## DIRECTIVE
Everything from the first line of the data below through the line that contains "LAMPS = [(1.42, -1.40, 1.0), (1.60, -3.90, 1.60)]" should be written out exactly, please, and nothing more; the pictures stay out.
--- START PROVIDED DATA ---
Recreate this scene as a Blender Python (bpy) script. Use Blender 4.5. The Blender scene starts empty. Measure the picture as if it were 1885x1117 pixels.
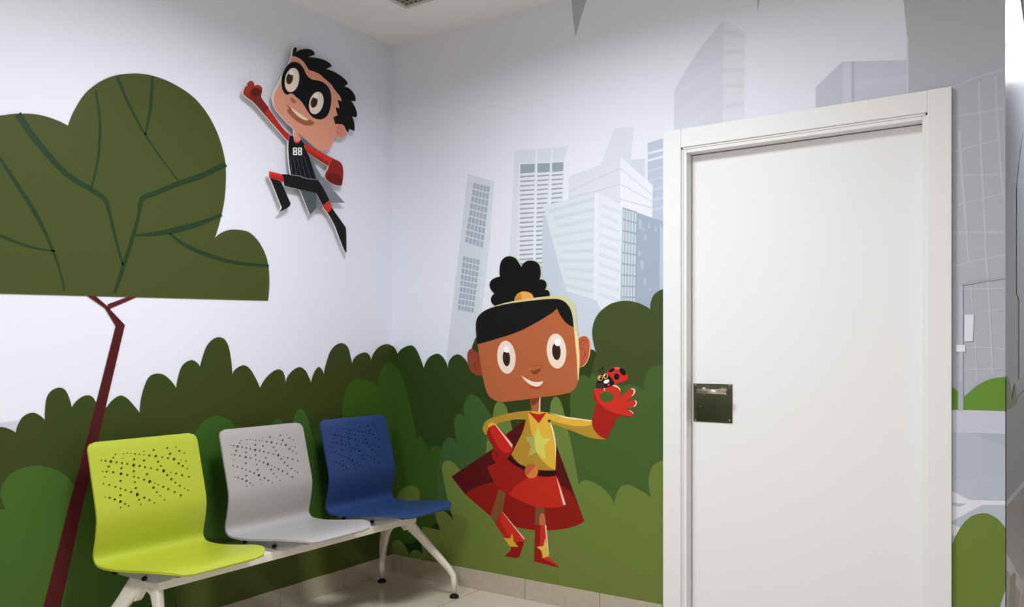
import bpy, bmesh, math
from mathutils import Vector, Matrix
from mathutils.geometry import tessellate_polygon

# ------------------------------------------------------------------ scene, camera, world, light
SC = bpy.context.scene
COL = SC.collection
FPX, CXP, CYP = 1517.6, 942.5, 640.0            # focal length / centre / horizon row for a 1885 px wide frame
YAW = math.atan(1022.5 / FPX)
CAM = Vector((2.98334, -3.28584, 1.19235))
cam_data = bpy.data.cameras.new('camera'); cam = bpy.data.objects.new('camera', cam_data); COL.objects.link(cam)
cam.location = CAM; cam.rotation_euler = (math.pi/2, 0, YAW)
cam_data.sensor_width = 36.0; cam_data.lens = FPX*36.0/1885.0; cam_data.shift_y = (CYP-558.5)/1885.0
cam_data.clip_start = 0.02
SC.camera = cam
SC.view_settings.view_transform = 'Standard'; SC.view_settings.look = 'None'
SC.view_settings.gamma = 1.0; SC.view_settings.use_curve_mapping = False
SC.view_settings.exposure = 0.0
W = bpy.data.worlds.new('world'); SC.world = W; W.use_nodes = True
W.node_tree.nodes['Background'].inputs[0].default_value = (0.9, 0.95, 1.0, 1)
W.node_tree.nodes['Background'].inputs[1].default_value = 0.05
H = 2.80                                          # ceiling height
LAMP_W = 38.5
LAMPS = [(1.42, -1.40, 1.0), (1.60, -3.90, 1.60)]

# ------------------------------------------------------------------ helpers
R_ = Vector((math.cos(YAW), math.sin(YAW), 0)); D_ = Vector((-math.sin(YAW), math.cos(YAW), 0))
def ray(u, v):
    return (u-CXP)/FPX*R_ + D_ + Vector((0, 0, -(v-CYP)/FPX))
def onX(u, v, x): d = ray(u, v); return CAM + d*((x-CAM.x)/d.x)
def onY(u, v, y): d = ray(u, v); return CAM + d*((y-CAM.y)/d.y)
def lin(c):
    return tuple(((x/255/12.92) if x/255 <= .04045 else ((x/255+.055)/1.055)**2.4) for x in c)
MATS = {}
def mat(c, rough=.55, spec=.3, metal=0., noise=0., nscale=30., emit=0.):
    k = (tuple(c), rough, spec, metal, noise, nscale, emit)
    if k in MATS: return MATS[k]
    m = bpy.data.materials.new('paint_%d_%d_%d' % tuple(int(x) for x in c)); m.use_nodes = True
    nt = m.node_tree; b = nt.nodes['Principled BSDF']; rgb = (*lin(c), 1)
    b.inputs['Base Color'].default_value = rgb
    b.inputs['Roughness'].default_value = rough; b.inputs['Specular IOR Level'].default_value = spec
    b.inputs['Metallic'].default_value = metal
    if emit: b.inputs['Emission Color'].default_value = rgb; b.inputs['Emission Strength'].default_value = emit
    if noise:
        tc = nt.nodes.new('ShaderNodeTexCoord'); n = nt.nodes.new('ShaderNodeTexNoise'); mx = nt.nodes.new('ShaderNodeMix')
        n.inputs['Scale'].default_value = nscale; n.inputs['Detail'].default_value = 6
        nt.links.new(tc.outputs['Object'], n.inputs['Vector'])
        mx.data_type = 'RGBA'; mx.inputs[6].default_value = tuple(x*(1-noise) for x in rgb[:3])+(1,); mx.inputs[7].default_value = tuple(min(1, x*(1+noise)) for x in rgb[:3])+(1,)
        nt.links.new(n.outputs['Fac'], mx.inputs[0]); nt.links.new(mx.outputs[2], b.inputs['Base Color'])
    MATS[k] = m; return m
def tag(o, label=None, cat=None, group=None, kind=None):
    if label: o['label'] = label
    if cat: o['category'] = cat
    if group: o['group'] = group
    if kind: o['kind'] = kind
    return o
def thing(name, loc, label, cat, group=None, rz=0):
    o = bpy.data.objects.new(name, None); COL.objects.link(o); o.location = loc; o.rotation_euler = (0, 0, rz)
    o.empty_display_size = .05
    return tag(o, label, cat, group)
def wloc(o):
    v = Vector((0, 0, 0))
    while o: v += o.location; o = o.parent
    return v
def link(name, bm, mats, parent=None, smooth=False, loc=None):
    """bm in world coordinates -> one object; its origin at `loc`, or at its parent's"""
    me = bpy.data.meshes.new(name)
    o = bpy.data.objects.new(name, me)
    base = wloc(parent) if parent else Vector(loc or (0, 0, 0))
    bmesh.ops.recalc_face_normals(bm, faces=bm.faces)
    for v in bm.verts: v.co -= base
    bm.to_mesh(me); bm.free()
    for m in (mats if isinstance(mats, (list, tuple)) else [mats]): me.materials.append(m)
    if smooth:
        for p in me.polygons: p.use_smooth = True
    COL.objects.link(o)
    if parent: o.parent = parent
    else: o.location = base
    return o
def box(bm, a, b, mi=0, bev=0.):
    a, b = Vector(a), Vector(b)
    r = bmesh.ops.create_cube(bm, size=1, matrix=Matrix.Translation((a+b)/2) @ Matrix.Diagonal((*(b-a), 1)))
    fs = {f for v in r['verts'] for f in v.link_faces}
    if bev:
        es = list({e for v in r['verts'] for e in v.link_edges})
        rr = bmesh.ops.bevel(bm, geom=es, offset=bev, segments=2, affect='EDGES', profile=.6)
        fs = set(rr['faces']) | {f for f in fs if f.is_valid}
    for f in fs:
        if f.is_valid: f.material_index = mi
def prism(bm, pts, axis, a, b, mi=0):
    """extrude a polygon (list of 2-tuples) along axis 'x','y' or 'z' from a to b"""
    def P(p, t): return {'x': (t, p[0], p[1]), 'y': (p[0], t, p[1]), 'z': (p[0], p[1], t)}[axis]
    A = [bm.verts.new(P(p, a)) for p in pts]; B = [bm.verts.new(P(p, b)) for p in pts]
    n = len(pts); fs = [bm.faces.new(A), bm.faces.new(B[::-1])]
    for i in range(n): fs.append(bm.faces.new((A[i], B[i], B[(i+1) % n], A[(i+1) % n])))
    for f in fs: f.material_index = mi
def cyl(bm, p0, p1, r0, r1=None, n=20, mi=0):
    p0, p1 = Vector(p0), Vector(p1); d = p1-p0
    q = Vector((0, 0, 1)).rotation_difference(d.normalized()).to_matrix().to_4x4()
    r = bmesh.ops.create_cone(bm, cap_ends=True, segments=n, radius1=r0, radius2=r0 if r1 is None else r1, depth=d.length, matrix=Matrix.Translation((p0+p1)/2) @ q)
    for f in {f for v in r['verts'] for f in v.link_faces}: f.material_index = mi
# ---- outlines.  Read off as rows of "x,y"; '*' marks a sharp corner, everything else is a smooth curve.
def pts_of(z, s):
    ox, oy, k = z; out = []
    for w in s.split():
        c = w.endswith('*'); x, y = w.rstrip('*').split(',')
        out.append((ox+float(x)/k, oy+float(y)/k, c))
    return out
def curve(z, s, n=7):
    P = pts_of(z, s); N = len(P); out = []
    for i in range(N):
        p0, p1, p2, p3 = P[i-1], P[i], P[(i+1) % N], P[(i+2) % N]
        L = math.hypot(p2[0]-p1[0], p2[1]-p1[1]) or 1e-9
        if p1[2] and p2[2]: out.append(p1[:2]); continue
        def tan(a, b):
            d = math.hypot(b[0]-a[0], b[1]-a[1]) or 1e-9
            return ((b[0]-a[0])/d*L, (b[1]-a[1])/d*L)
        m1 = None if p1[2] else tan(p0, p2); m2 = None if p2[2] else tan(p1, p3)
        ch = (p2[0]-p1[0], p2[1]-p1[1])
        if m1 is None: m1 = (2*ch[0]-m2[0], 2*ch[1]-m2[1])
        if m2 is None: m2 = (2*ch[0]-m1[0], 2*ch[1]-m1[1])
        for k in range(n):
            t = k/n; a = 2*t**3-3*t*t+1; b = t**3-2*t*t+t; c = -2*t**3+3*t*t; d = t**3-t*t
            out.append((a*p1[0]+b*m1[0]+c*p2[0]+d*m2[0], a*p1[1]+b*m1[1]+c*p2[1]+d*m2[1]))
    return out
def line(z, s): return [p[:2] for p in pts_of(z, s)]
def ell(z, cx, cy, rx, ry, rot=0, n=36):
    ox, oy, k = z; a = math.radians(rot); o = []
    for i in range(n):
        t = 2*math.pi*i/n; x, y = rx*math.cos(t), ry*math.sin(t)
        o.append((ox+(cx+x*math.cos(a)-y*math.sin(a))/k, oy+(cy+x*math.sin(a)+y*math.cos(a))/k))
    return o
def stroke(z, s):
    """rows of x,y,w -> a tapering closed band"""
    ox, oy, k = z; P = []
    for w in s.split():
        x, y, t = (float(q) for q in w.split(',')); P.append((ox+x/k, oy+y/k, t/k/2))
    Q = []
    for i in range(len(P)-1):                       # resample smoothly
        p0, p1, p2, p3 = P[max(i-1, 0)], P[i], P[i+1], P[min(i+2, len(P)-1)]
        for j in range(6):
            t = j/6; Q.append(tuple(.5*(2*p1[c]+(p2[c]-p0[c])*t+(2*p0[c]-5*p1[c]+4*p2[c]-p3[c])*t*t+(3*p1[c]-p0[c]-3*p2[c]+p3[c])*t**3) for c in range(3)))
    Q.append(P[-1]); l = []; r = []
    for i, (x, y, w) in enumerate(Q):
        a, b = Q[max(i-1, 0)], Q[min(i+1, len(Q)-1)]; dx, dy = b[0]-a[0], b[1]-a[1]; d = math.hypot(dx, dy) or 1
        l.append((x-dy/d*w, y+dx/d*w)); r.append((x+dy/d*w, y-dx/d*w))
    return l+r[::-1]
def bil(q, s, t):
    a = (q[0][0]+(q[1][0]-q[0][0])*s, q[0][1]+(q[1][1]-q[0][1])*s); b = (q[3][0]+(q[2][0]-q[3][0])*s, q[3][1]+(q[2][1]-q[3][1])*s)
    return (a[0]+(b[0]-a[0])*t, a[1]+(b[1]-a[1])*t)
def cell(q, s0, s1, t0, t1): return [bil(q, s0, t0), bil(q, s1, t0), bil(q, s1, t1), bil(q, s0, t1)]
# ---- walls: 'L' the wall x=0, 'B' the wall y=0, 'C' the corridor wall x=XC
XC = 2.807; STEP = .00005
def wall_pt(wall, p, off):
    if len(p) == 3: a, z = p[1], p[2]                # ('w', along, height) already metres
    elif wall == 'L': q = onX(p[0], p[1], off); a, z = min(q.y, 0.0), q.z
    elif wall == 'B': q = onY(p[0], p[1], -off); a, z = max(q.x, 0.0), q.z
    else: q = onX(p[0], p[1], XC+off); a, z = max(q.y, 0.0), q.z
    if wall == 'L': return Vector((off, a, z))
    if wall == 'B': return Vector((min(a, XC), -off, z))
    return Vector((XC+off, a, z))
def fill(bm, V, mi):
    for a, b, c in tessellate_polygon([[v.co for v in V]]):
        try: bm.faces.new((V[a], V[b], V[c])).material_index = mi
        except ValueError: pass
def sheet(name, wall, layers, parent=None, level=1, label=None, rough=.5, base=45):
    """printed shapes lying on a wall: one mesh, layers stacked a fraction of a millimetre apart"""
    bm = bmesh.new(); ms = []; used = []
    for i, lay in enumerate(layers):
        path, c = lay[:2]
        off = STEP*(base+level+(i if len(lay) < 3 else lay[2]))
        vs = []
        for p in path:
            q = wall_pt(wall, p, off)
            if not vs or (q-vs[-1]).length > 1e-5: vs.append(q)
        if (vs[0]-vs[-1]).length < 1e-5: vs.pop()
        if c not in used: used.append(c); ms.append(mat(c, rough, .16))
        fill(bm, [bm.verts.new(v) for v in vs], used.index(c))
    if wall == 'B':                                  # trim to the wall: nothing printed across the doorway
        for co, no in (((1.600, 0, 0), (1, 0, 0)), ((2.600, 0, 0), (1, 0, 0)), ((0, 0, 2.075), (0, 0, 1))):
            bmesh.ops.bisect_plane(bm, geom=bm.verts[:]+bm.edges[:]+bm.faces[:], plane_co=co, plane_no=no)
        kill = [f for f in bm.faces if 1.600 < f.calc_center_median().x < 2.600 and f.calc_center_median().z < 2.075]
        if kill: bmesh.ops.delete(bm, geom=kill, context='FACES')
        loose = [v for v in bm.verts if not v.link_faces]
        if loose: bmesh.ops.delete(bm, geom=loose, context='VERTS')
    if not parent:
        c = sum((v.co for v in bm.verts), Vector())/len(bm.verts)
    o = link(name, bm, ms, parent, loc=None if parent else c)
    if label: o['label'] = label
    # faces look into the room
    me = o.data; nrm = {'L': Vector((1, 0, 0)), 'B': Vector((0, -1, 0)), 'C': Vector((1, 0, 0))}[wall]
    flip = [p for p in me.polygons if p.normal.dot(nrm) < 0]
    if flip:
        b = bmesh.new(); b.from_mesh(me); b.faces.ensure_lookup_table()
        bmesh.ops.reverse_faces(b, faces=[b.faces[p.index] for p in flip]); b.to_mesh(me); b.free()
    return o
def slab(name, layers, front, back, parent, edge=(240, 238, 226), label=None, rough=.5):
    """a cut-out board standing off the wall x=0: first layer is the board itself, the rest is its print"""
    bm = bmesh.new(); used = [edge]; ms = [mat(edge, .6, .2)]
    for i, (path, c) in enumerate(layers):
        x = front+.0002*i
        vs = [onX(p[0], p[1], x) for p in path]
        vs = [v for k, v in enumerate(vs) if (v-vs[k-1]).length > 1e-5]
        if c not in used: used.append(c); ms.append(mat(c, rough, .16))
        F = [bm.verts.new(v) for v in vs]; fill(bm, F, used.index(c))
        if i == 0:
            B = [bm.verts.new((back, v.y, v.z)) for v in vs]; n = len(vs)
            fill(bm, B, 0)
            for k in range(n): bm.faces.new((F[k], B[k], B[(k+1) % n], F[(k+1) % n])).material_index = 0
    o = link(name, bm, ms, parent)
    if label: o['label'] = label
    return o
Z0 = (0, 0, 1)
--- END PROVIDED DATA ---
## RESULT BELOW
Recreate this scene as a Blender Python (bpy) script. Use Blender 4.5. The Blender scene starts empty. Measure the picture as if it were 1885x1117 pixels.
import bpy, bmesh, math
from mathutils import Vector, Matrix
from mathutils.geometry import tessellate_polygon

# ------------------------------------------------------------------ scene, camera, world, light
SC = bpy.context.scene
COL = SC.collection
FPX, CXP, CYP = 1517.6, 942.5, 640.0            # focal length / centre / horizon row for a 1885 px wide frame
YAW = math.atan(1022.5 / FPX)
CAM = Vector((2.98334, -3.28584, 1.19235))
cam_data = bpy.data.cameras.new('camera'); cam = bpy.data.objects.new('camera', cam_data); COL.objects.link(cam)
cam.location = CAM; cam.rotation_euler = (math.pi/2, 0, YAW)
cam_data.sensor_width = 36.0; cam_data.lens = FPX*36.0/1885.0; cam_data.shift_y = (CYP-558.5)/1885.0
cam_data.clip_start = 0.02
SC.camera = cam
SC.view_settings.view_transform = 'Standard'; SC.view_settings.look = 'None'
SC.view_settings.gamma = 1.0; SC.view_settings.use_curve_mapping = False
SC.view_settings.exposure = 0.0
W = bpy.data.worlds.new('world'); SC.world = W; W.use_nodes = True
W.node_tree.nodes['Background'].inputs[0].default_value = (0.9, 0.95, 1.0, 1)
W.node_tree.nodes['Background'].inputs[1].default_value = 0.05
H = 2.80                                          # ceiling height
LAMP_W = 38.5
LAMPS = [(1.42, -1.40, 1.0), (1.60, -3.90, 1.60)]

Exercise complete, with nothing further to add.